In reality, however, the calm had already expired more than a month ago, when an Israeli army raid to destroy a tunnel it said militants were digging under the border led to a renewed bout of Palestinian rocket fire.
More than 20 rockets were launched from Gaza into southern Israel yesterday, reviving fears of that the cross-border war of attrition - when Israeli raids in the crowded coastal territory met with daily barrages from Palestinian rocket teams - could once again terrorise residents on both sides of the heavily guarded boundary.
While Israel has insisted it wants to renew the truce, military planners have drawn up other scenarios: from raids against militant rocket-firing squads to a full-scale re-invasion of the Gaza Strip, from which Israel withdrew in 2005, evicting thousands of Jewish settlers.
"The calm ends on December 19 and Hamas’ position is against renewing the calm,” said Fawzi Barhoum, a spokesman for Hamas, which seized total control of the impoverished territory 18 months ago in bloody battles with its mainstream rival Fatah. Gaza’s economy has been destroyed since then, under siege from Israel which only allows the bare minimum of humanitarian assistance to enter in a bid to force an end to rocket attacks.
Latest UN figures showed that unemployment has risen to 49 per cent and that half of Gaza City’s residents receive water only once a week for a few hours. Homes are also without electricity for up to 16 hours a day.
“The factions’ duty after the calm expires is to protect the people, defend the Palestinian people and confront any aggression,” said Mr Barhoum. “The Zionist enemy bears the responsibility for the end of calm.”
Israel has little appetite for a full-scale invasion of Hamas, and is working on a local missile shield, called Iron Dome, which it says could be ready in a year. In the meantime, it is carrying out airstrikes and ground attacks against militants. In one large-scale operation before the current truce, Israeli forces killed more than 100 Palestinians in a single day.

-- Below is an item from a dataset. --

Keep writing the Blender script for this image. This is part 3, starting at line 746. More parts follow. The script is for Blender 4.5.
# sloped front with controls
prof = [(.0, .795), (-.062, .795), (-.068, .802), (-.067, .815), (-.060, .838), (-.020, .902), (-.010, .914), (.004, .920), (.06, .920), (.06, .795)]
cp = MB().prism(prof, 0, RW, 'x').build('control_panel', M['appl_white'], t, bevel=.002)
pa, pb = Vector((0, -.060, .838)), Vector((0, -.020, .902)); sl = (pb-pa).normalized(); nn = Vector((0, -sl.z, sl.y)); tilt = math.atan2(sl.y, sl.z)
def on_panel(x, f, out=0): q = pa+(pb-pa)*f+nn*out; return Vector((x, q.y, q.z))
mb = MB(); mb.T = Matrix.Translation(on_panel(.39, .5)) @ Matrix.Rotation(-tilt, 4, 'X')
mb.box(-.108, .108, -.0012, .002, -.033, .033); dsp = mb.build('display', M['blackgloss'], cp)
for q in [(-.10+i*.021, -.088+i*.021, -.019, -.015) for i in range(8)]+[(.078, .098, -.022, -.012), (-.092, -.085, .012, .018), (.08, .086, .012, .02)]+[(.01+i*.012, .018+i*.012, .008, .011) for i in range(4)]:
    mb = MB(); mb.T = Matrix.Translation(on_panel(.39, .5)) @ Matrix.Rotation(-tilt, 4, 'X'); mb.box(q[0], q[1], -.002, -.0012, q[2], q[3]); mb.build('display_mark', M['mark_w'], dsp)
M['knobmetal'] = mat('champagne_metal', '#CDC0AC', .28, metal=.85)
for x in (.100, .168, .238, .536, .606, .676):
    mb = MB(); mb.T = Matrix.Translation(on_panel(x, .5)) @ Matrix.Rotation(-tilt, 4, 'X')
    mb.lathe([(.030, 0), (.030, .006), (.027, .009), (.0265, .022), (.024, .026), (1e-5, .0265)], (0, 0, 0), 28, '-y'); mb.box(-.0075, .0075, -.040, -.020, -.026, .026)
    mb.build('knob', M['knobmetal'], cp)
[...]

The intractable situation in Gaza will be a major test for the new Israeli government to emerge from February’s hotly contested elections. Tzipi Livni, the serving Israeli Foreign Minister and head of the Kadima party, emerged in a strengthened position yesterday from her centre-right party’s internal elections.
With a more hawkish slate behind her, Ms Livni’s standing in opnion polls rallied slightly, with Kadima closing the gap on the hardline Likud party. Latest surveys showed Likud, led by the former Prime Minister Binyamin Netanyahu, winning 29 of the Knesset’s 120 seats, while Kadima, which leads the current coalition, could win 25. Labour, which is Kadima’s main coalition party and is led by Ehud Barak, the Defence Minister, would win just ten seats, a far cry from the decades when it dominated Israeli politics.